Ictius ---> Ano slaby jest fakt ze autor aktualnie pracuje nad manga (nazwy nie pamietam, no z tym "gladiatorem/zapasnikiem" i jego "cyber" wrozka)
Chodz dzielo bardzo fajne.... odwleka go od rysowania "Berserka"
@MaKaB
Ogólnie mówiąc, niektórzy nie mogą zaakceptować lżejszej atmosfery ostatnich tomów (przygody "drużyny pierścienia").
Dla mnie to taka cisza przed burzą, należy pamiętać, że Guts cały czas nosi przy sobie Behelit (lub Beherit, w przekładzie JPF) i coś z tym 'jajkiem' jeszcze będzie. Golden Age też nie był cały czas taki ciężki. Według mnie zmiana zaczęła się dopiero po odejściu Gutsa, a punktem kulminacyjnym było Zaćmienie.
@MiniWm
Chodzi o to? http://myanimelist.net/manga/61027/Giganto_Makhia Jeśli tak to ta manga jest skończona. Nie wiem ile czytałeś, ale obecnie Berserk ma 337 rozdziałów. Szkoda, że od paru miesięcy nic nie wiadomo o dacie premiery rozdziału 338...
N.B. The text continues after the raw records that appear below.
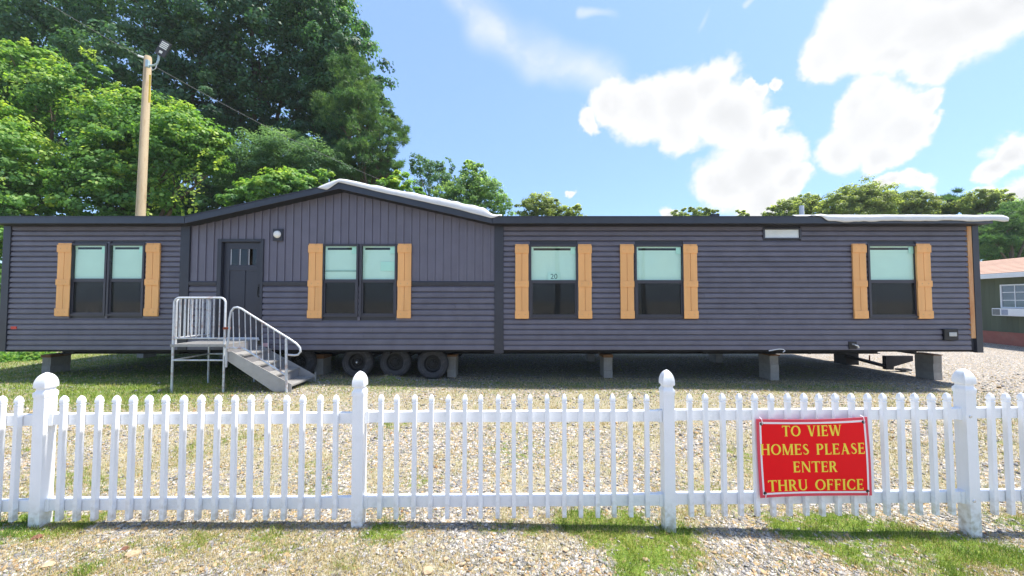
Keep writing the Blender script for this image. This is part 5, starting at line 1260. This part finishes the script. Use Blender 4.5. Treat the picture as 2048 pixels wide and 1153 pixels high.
def big_stones():
    for k, (px, py, s, c) in enumerate(((265, 1112, .05, 1), (95, 1135, .04, 1), (1290, 1108, .026, 1), (1130, 1093, .024, 1), (892, 1116, .022, 1), (1005, 1118, .03, 1), (855, 1140, .045, 1), (75, 1079, .04, 2), (250, 1100, .03, 2), (345, 1048, .028, 1))):
        p0 = Vector((0, 0, CAM_H)); d = at(px, py, 1) - p0; q = p0 + d * (-CAM_H / d.z)
        bm = bmesh.new(); bmesh.ops.create_icosphere(bm, subdivisions=2, radius=1); r = random.Random(k)
        for v in bm.verts: v.co *= 1 + r.uniform(-.2, .2); v.co.x *= s * .8; v.co.y *= s * .8; v.co.z *= s * .42
        me = bpy.data.meshes.new('loose_stone'); bm.to_mesh(me); bm.free(); me.materials.append(M['bigstone'] if c == 1 else M['darkstone'])
        o = link(bpy.data.objects.new('loose_stone', me)); o.location = (q.x, q.y, gz(q.x, q.y) + s * .22); o.rotation_euler = (0, 0, r.uniform(0, 6))
        tag(o, ['orange flat stone on the gravel in front of the bay beside the corner post', 'pale tan stone at the bottom edge near the picture corner', 'round tan stone at the foot of the third post grass patch', 'small tan stone just left of the big green grass patch',
                'tan pebble below the middle of the second fence bay', 'flat cream stone at the bottom of the picture under the second bay', 'large cream stone at the bottom edge below the second post', 'dark reddish stone in dry grass by the corner post', 'dark brown stone beside the orange flat stone', 'cream stone right under the bottom rail of the first full bay'][k], 'stone', 'larger loose stones')
M['bigstone'] = mat('orange_stone', (.44, .32, .20), .85, .15, 20, .4); M['darkstone'] = mat('red_brown_stone', (.16, .07, .045), .85, .2, 20, .4)
big_stones()

def copy_tree(o, loc, rz, sc, label, group):
    c = o.copy(); COL.objects.link(c); c.location = loc; c.rotation_euler = (0, 0, rz); c.scale = (sc, sc, sc); c['label'] = label; c['group'] = group
    for ch in o.children:
        d = ch.copy(); COL.objects.link(d); d.parent = c
src = [o for o in COL.objects if o.name.startswith(('oak_tree', 'sweetgum_tree')) and o.type == 'EMPTY']
for k, (x, y, rz, sc) in enumerate(((-16, -24, .4, 1.1), (-6, -27, 2.0, 1.3), (5, -25, 3.3, 1.15), (15, -26, 1.1, 1.2), (-27, -22, 5.0, 1.2), (26, -24, 4.0, 1.2))):
    copy_tree(src[k % len(src)], (x, y, 0), rz, sc, ['leafy tree across the road mirrored in the front door panes', 'tall tree across the road mirrored in the gable windows', 'tree across the road mirrored in the window with the number card', 'tree across the road mirrored in the window nearest the bare stud', 'bushy tree across the road mirrored in the end windows', 'tree across the road behind the sign side of the yard'][k], 'roadside trees mirrored in the glass')

# ------------------------------------------------------------------ hot summer air
def haze():
    m = bpy.data.materials.new('summer_haze'); m.use_nodes = True; N = m.node_tree.nodes; L = m.node_tree.links
    N.remove(N['Principled BSDF']); v = N.new('ShaderNodeVolumePrincipled'); v.inputs['Color'].default_value = (.90, .96, 1, 1); v.inputs['Density'].default_value = HAZE
    L.new(v.outputs[0], N['Material Output'].inputs['Volume'])
    o = MB().box(-75, 75, -60, 75, -3, 40).build('haze', m); tag(o, 'pale summer haze in the air over the whole yard', 'haze', kind='stuff')
HAZE = .0005
haze()
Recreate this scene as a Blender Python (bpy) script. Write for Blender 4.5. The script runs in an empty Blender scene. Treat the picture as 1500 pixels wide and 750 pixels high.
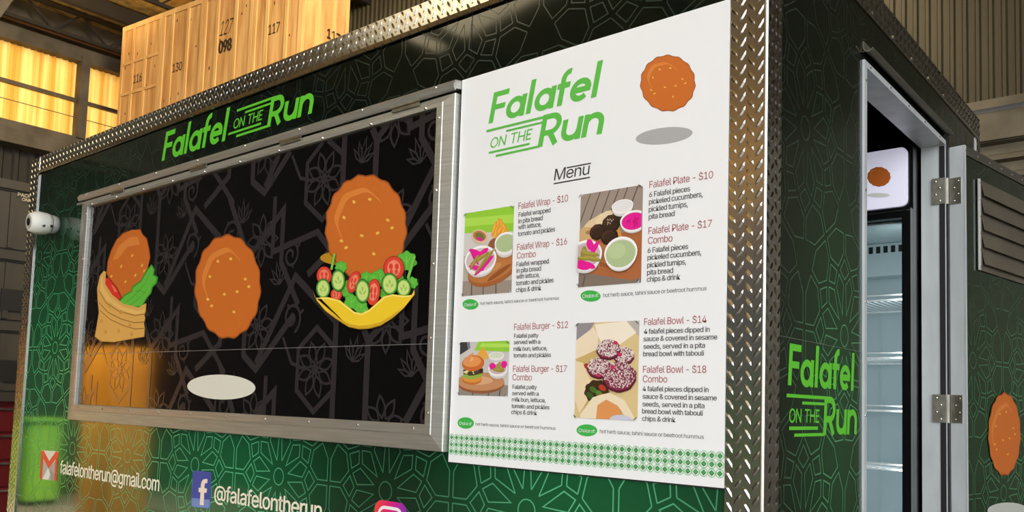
import bpy, bmesh, math, random
from mathutils import Vector, Matrix
random.seed(7)
SC = bpy.context.scene
COL = SC.collection
# ------------------------------------------------------------------ camera
FOC, PCX, PCY = 1241.31, 750.0, 500.23
RT = Vector((0.76442224, 0.64396059, 0.03119934))
DN = Vector((-0.02259605, 0.07512278, -0.99691824))
FW = Vector((-0.64431984, 0.76136149, 0.07197649))
CAM = Vector((0.68391726, -1.5600254, 1.5))
cd = bpy.data.cameras.new('camera')
cam = bpy.data.objects.new('camera', cd)
COL.objects.link(cam)
m = Matrix((RT, -DN, -FW)).transposed().to_4x4()
m.translation = CAM
cam.matrix_world = m
cd.sensor_width = 36
cd.lens = FOC / 1500 * 36
cd.shift_y = (PCY - 375) / 1500
cd.clip_start = 0.02
SC.camera = cam
# ------------------------------------------------------------------ light
SC.view_settings.view_transform = 'Standard'
SC.view_settings.look = 'None'
SC.view_settings.gamma = 1
SC.view_settings.use_curve_mapping = False
SC.view_settings.exposure = 0.0
W = bpy.data.worlds.new('sky')
SC.world = W
W.use_nodes = True
bg = W.node_tree.nodes['Background']
bg.inputs['Color'].default_value = (0.93, 0.97, 1.0, 1)
bg.inputs['Strength'].default_value = 4.9
sl = bpy.data.lights.new('sun', 'SUN')
sl.energy = 2.2
sl.angle = 0.01
sl.color = (1.0, 0.86, 0.62)
sun = bpy.data.objects.new('sun', sl)
COL.objects.link(sun)
sun.rotation_euler = Vector((0.62, -0.40, -0.68)).to_track_quat('-Z', 'Y').to_euler()


def area(name, loc, target, sx, sy, power, color):
    l = bpy.data.lights.new(name, 'AREA')
    l.shape = 'RECTANGLE'
    l.size, l.size_y = sx, sy
    l.energy = power
    l.color = color
    o = bpy.data.objects.new(name, l)
    COL.objects.link(o)
    o.location = loc
    o.rotation_euler = (Vector(target) - Vector(loc)).to_track_quat('-Z', 'Y').to_euler()
    return o


area('crate_fill', (-2.5, 2.2, 7.6), (-8.5, 4.2, 5.2), 1.6, 3.0, 740, (1.0, 0.84, 0.58))  # fill light added under the closed roof to warm the crates
bl = area('mirrored_crate_fill', (-6.6, -1.2, 5.2), (-9.6, -2.8, .9), .6, .6, 230, (1.0, 0.88, 0.62))  # added light, brightens the amber crate and lime bin the truck mirrors
bl.data.spread = .8
ul = area('roof_foil_fill', (-10.6, 1.3, 5.7), (-10.7, 2.5, 7.0), .4, .4, 26, (1.0, 0.80, 0.46))  # added light aimed up to brighten the roof foil
ul.data.spread = 1.3

# ------------------------------------------------------------------ helpers


def lin(c):
    out = []
    for v in c[:3]:
        v = v / 255
        out.append(v / 12.92 if v <= 0.04045 else ((v + 0.055) / 1.055) ** 2.4)
    return (out[0], out[1], out[2], 1)


MATS = {}


def mat(name, rgb, rough=0.5, metal=0.0, coat=0.0, spec=0.5):
    if name in MATS:
        return MATS[name]
    mm = bpy.data.materials.new(name)
    mm.use_nodes = True
    b = mm.node_tree.nodes['Principled BSDF']
    b.inputs['Base Color'].default_value = lin(rgb)
    b.inputs['Roughness'].default_value = rough
    b.inputs['Metallic'].default_value = metal
    b.inputs['Coat Weight'].default_value = coat
    b.inputs['Specular IOR Level'].default_value = spec
    MATS[name] = mm
    return mm


def nodes(mm):
    return mm.node_tree.nodes, mm.node_tree.links, mm.node_tree.nodes['Principled BSDF']


def noise_mix(name, rgb1, rgb2, scale, rough, metal=0.0, stretch=(1, 1, 1), detail=4, lo=.35, hi=.65, bump=0.0, bscale=None):
    mm = mat(name, rgb1, rough, metal)
    n, l, b = nodes(mm)
    tc = n.new('ShaderNodeTexCoord')
    mp = n.new('ShaderNodeMapping')
    mp.inputs['Scale'].default_value = stretch
    nz = n.new('ShaderNodeTexNoise')
    nz.inputs['Scale'].default_value = scale
    nz.inputs['Detail'].default_value = detail
    cr = n.new('ShaderNodeValToRGB')
    cr.color_ramp.elements[0].position = lo
    cr.color_ramp.elements[1].position = hi
    cr.color_ramp.elements[0].color = lin(rgb1)
    cr.color_ramp.elements[1].color = lin(rgb2)
    l.new(tc.outputs['Object'], mp.inputs['Vector'])
    l.new(mp.outputs['Vector'], nz.inputs['Vector'])
    l.new(nz.outputs['Fac'], cr.inputs['Fac'])
    l.new(cr.outputs['Color'], b.inputs['Base Color'])
    if bump:
        bp = n.new('ShaderNodeBump')
        bp.inputs['Strength'].default_value = bump
        bp.inputs['Distance'].default_value = 0.01
        l.new(nz.outputs['Fac'], bp.inputs['Height'])
        l.new(bp.outputs['Normal'], b.inputs['Normal'])
    return mm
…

Poziom brutalności w pierwszych tomach może odpychać, rozumiem to doskonale — nie należę do specjalnie wrażliwych, ale sam miałem delikatny przesyt. Mimo wszystko to jeden z tych komiksów, który znać po prostu wypada; a dać mu szansę po prostu trzeba.
Filmy kinowe Berserk są wyraźnie lepsze od serii TV. Lepsza muzyka, więc chyba trzeba być głuchym żeby tego nie zauważyć. A wizualnie to przepaść. Jedynie to sztuczne 3D irytuje.